Offal includes heart, kidneys, and liver and these are parts of animals that some people in this world — and I refer here to some carnivores, not to vegetarians — apparently dislike! I'm not sure who. Fine. But one reason some dislike them is perhaps the “tubes” left in the meat. Well heart, kidneys, and liver are in the live animal all about blood, and the tubes are the blood vessels. So they are unavoidable in the whole organ but they can be avoided — more or less — on the plate. I like liver paté, which is mostly guaranteed to have no tubes in.

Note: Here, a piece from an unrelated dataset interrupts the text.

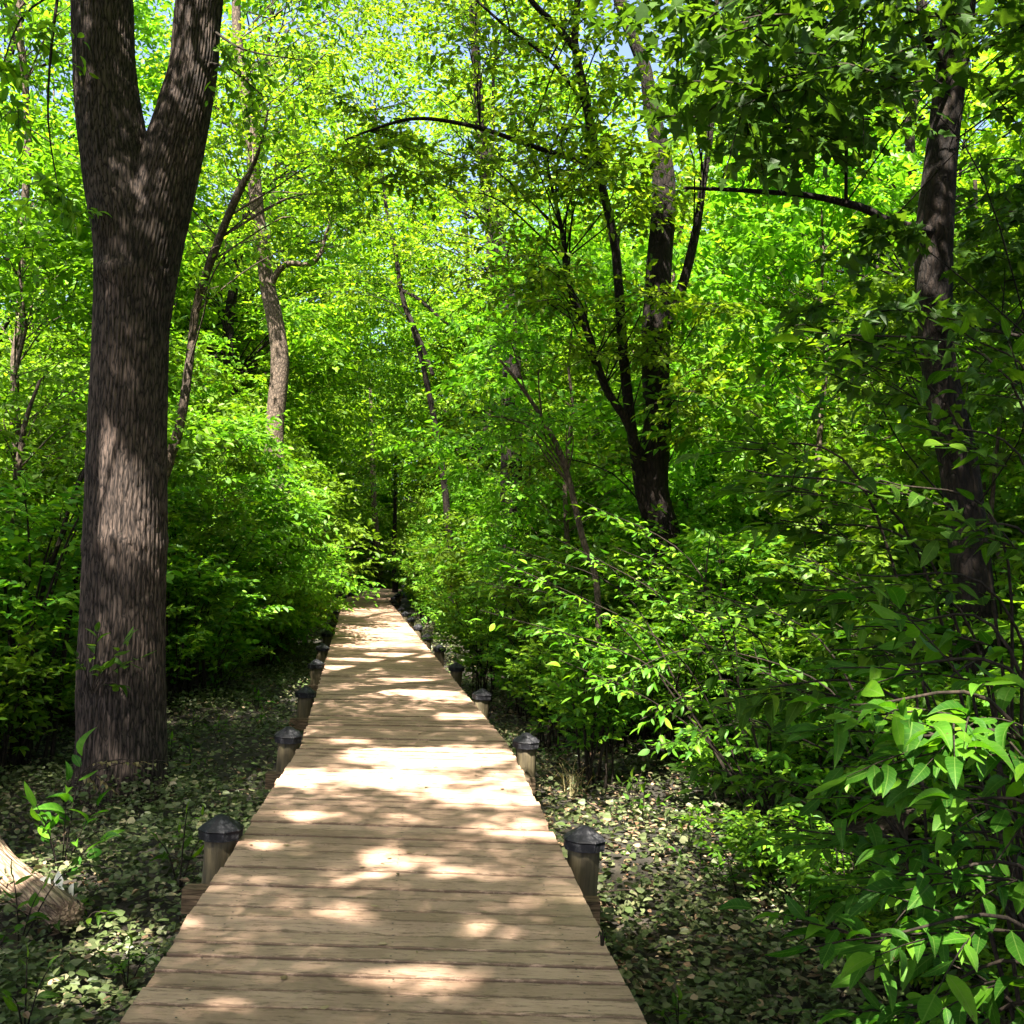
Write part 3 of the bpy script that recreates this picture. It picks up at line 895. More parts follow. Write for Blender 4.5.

So, I am not one who avoids those three, under the right conditions (braised with onions, say); but I avoid all other odd bits. The term offal applies only to internal organs, and as I write this the Wikipedia article on Offal defines offal as “the entrails and internal organs of a butchered animal”. However, it then says further down the page:
“ In some parts of Europe, brain, chitterlings or andouilles (pig's large intestine), trotters (feet), gizzard, heart, head (of pigs or calves), kidney, liver, "lights" (lung), sweetbreads (thymus or pancreas or both), tongue, snout (nose), and tripe (stomach) from various mammals are common menu items.”
Now, that list rather mixes up internal organs and extremities of the outer animal. Yet it doesn't matter. I do not eat any of those bits — or any not mentioned there at all — except heart, kidneys, and liver, and perhaps tongue, bought (of course) already cooked, cold and sliced and eaten only after carefully removing any jelly from each slice. Tripe? forget it. Yuck.